**Collected material:**

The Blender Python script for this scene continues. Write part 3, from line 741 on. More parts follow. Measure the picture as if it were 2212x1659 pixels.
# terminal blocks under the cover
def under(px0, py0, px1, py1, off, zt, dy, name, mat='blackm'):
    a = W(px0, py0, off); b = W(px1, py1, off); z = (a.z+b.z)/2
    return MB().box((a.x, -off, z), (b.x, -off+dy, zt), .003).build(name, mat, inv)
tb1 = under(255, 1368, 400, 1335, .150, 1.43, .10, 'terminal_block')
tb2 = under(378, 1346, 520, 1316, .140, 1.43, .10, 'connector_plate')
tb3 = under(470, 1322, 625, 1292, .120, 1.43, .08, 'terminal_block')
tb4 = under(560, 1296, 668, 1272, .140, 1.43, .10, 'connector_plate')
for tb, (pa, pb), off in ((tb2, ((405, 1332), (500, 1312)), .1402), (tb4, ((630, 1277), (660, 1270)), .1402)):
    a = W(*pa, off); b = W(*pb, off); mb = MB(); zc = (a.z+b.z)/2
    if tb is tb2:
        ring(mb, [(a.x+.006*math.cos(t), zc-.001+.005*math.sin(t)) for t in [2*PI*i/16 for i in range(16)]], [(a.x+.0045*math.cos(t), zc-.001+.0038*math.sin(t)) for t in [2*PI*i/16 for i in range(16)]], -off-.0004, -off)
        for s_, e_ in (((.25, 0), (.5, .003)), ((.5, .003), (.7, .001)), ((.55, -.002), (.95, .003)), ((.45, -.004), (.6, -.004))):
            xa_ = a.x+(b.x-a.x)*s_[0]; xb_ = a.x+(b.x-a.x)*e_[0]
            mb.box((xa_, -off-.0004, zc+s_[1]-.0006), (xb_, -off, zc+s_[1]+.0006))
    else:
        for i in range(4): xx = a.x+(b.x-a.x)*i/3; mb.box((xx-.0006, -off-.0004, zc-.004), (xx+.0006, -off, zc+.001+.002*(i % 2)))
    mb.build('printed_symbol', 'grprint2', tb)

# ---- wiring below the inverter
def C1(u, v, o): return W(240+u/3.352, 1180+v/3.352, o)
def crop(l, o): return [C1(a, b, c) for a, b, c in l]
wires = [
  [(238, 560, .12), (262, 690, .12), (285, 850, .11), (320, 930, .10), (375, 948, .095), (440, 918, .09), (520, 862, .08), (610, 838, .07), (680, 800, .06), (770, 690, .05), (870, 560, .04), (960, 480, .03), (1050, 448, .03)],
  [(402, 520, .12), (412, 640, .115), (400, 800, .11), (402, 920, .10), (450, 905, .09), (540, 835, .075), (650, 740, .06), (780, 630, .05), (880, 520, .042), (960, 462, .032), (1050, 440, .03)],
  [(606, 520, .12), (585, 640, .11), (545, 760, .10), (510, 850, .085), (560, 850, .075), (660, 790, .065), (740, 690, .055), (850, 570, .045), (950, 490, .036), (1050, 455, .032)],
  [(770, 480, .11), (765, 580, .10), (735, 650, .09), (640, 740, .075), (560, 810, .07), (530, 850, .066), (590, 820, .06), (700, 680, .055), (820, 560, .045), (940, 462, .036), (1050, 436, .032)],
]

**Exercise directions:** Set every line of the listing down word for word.

**Output of the exercise:**
The Blender Python script for this scene continues. Write part 3, from line 741 on. More parts follow. Measure the picture as if it were 2212x1659 pixels.
# terminal blocks under the cover
def under(px0, py0, px1, py1, off, zt, dy, name, mat='blackm'):
    a = W(px0, py0, off); b = W(px1, py1, off); z = (a.z+b.z)/2
    return MB().box((a.x, -off, z), (b.x, -off+dy, zt), .003).build(name, mat, inv)
tb1 = under(255, 1368, 400, 1335, .150, 1.43, .10, 'terminal_block')
tb2 = under(378, 1346, 520, 1316, .140, 1.43, .10, 'connector_plate')
tb3 = under(470, 1322, 625, 1292, .120, 1.43, .08, 'terminal_block')
tb4 = under(560, 1296, 668, 1272, .140, 1.43, .10, 'connector_plate')
for tb, (pa, pb), off in ((tb2, ((405, 1332), (500, 1312)), .1402), (tb4, ((630, 1277), (660, 1270)), .1402)):
    a = W(*pa, off); b = W(*pb, off); mb = MB(); zc = (a.z+b.z)/2
    if tb is tb2:
        ring(mb, [(a.x+.006*math.cos(t), zc-.001+.005*math.sin(t)) for t in [2*PI*i/16 for i in range(16)]], [(a.x+.0045*math.cos(t), zc-.001+.0038*math.sin(t)) for t in [2*PI*i/16 for i in range(16)]], -off-.0004, -off)
        for s_, e_ in (((.25, 0), (.5, .003)), ((.5, .003), (.7, .001)), ((.55, -.002), (.95, .003)), ((.45, -.004), (.6, -.004))):
            xa_ = a.x+(b.x-a.x)*s_[0]; xb_ = a.x+(b.x-a.x)*e_[0]
            mb.box((xa_, -off-.0004, zc+s_[1]-.0006), (xb_, -off, zc+s_[1]+.0006))
    else:
        for i in range(4): xx = a.x+(b.x-a.x)*i/3; mb.box((xx-.0006, -off-.0004, zc-.004), (xx+.0006, -off, zc+.001+.002*(i % 2)))
    mb.build('printed_symbol', 'grprint2', tb)

# ---- wiring below the inverter
def C1(u, v, o): return W(240+u/3.352, 1180+v/3.352, o)
def crop(l, o): return [C1(a, b, c) for a, b, c in l]
wires = [
  [(238, 560, .12), (262, 690, .12), (285, 850, .11), (320, 930, .10), (375, 948, .095), (440, 918, .09), (520, 862, .08), (610, 838, .07), (680, 800, .06), (770, 690, .05), (870, 560, .04), (960, 480, .03), (1050, 448, .03)],
  [(402, 520, .12), (412, 640, .115), (400, 800, .11), (402, 920, .10), (450, 905, .09), (540, 835, .075), (650, 740, .06), (780, 630, .05), (880, 520, .042), (960, 462, .032), (1050, 440, .03)],
  [(606, 520, .12), (585, 640, .11), (545, 760, .10), (510, 850, .085), (560, 850, .075), (660, 790, .065), (740, 690, .055), (850, 570, .045), (950, 490, .036), (1050, 455, .032)],
  [(770, 480, .11), (765, 580, .10), (735, 650, .09), (640, 740, .075), (560, 810, .07), (530, 850, .066), (590, 820, .06), (700, 680, .055), (820, 560, .045), (940, 462, .036), (1050, 436, .032)],
]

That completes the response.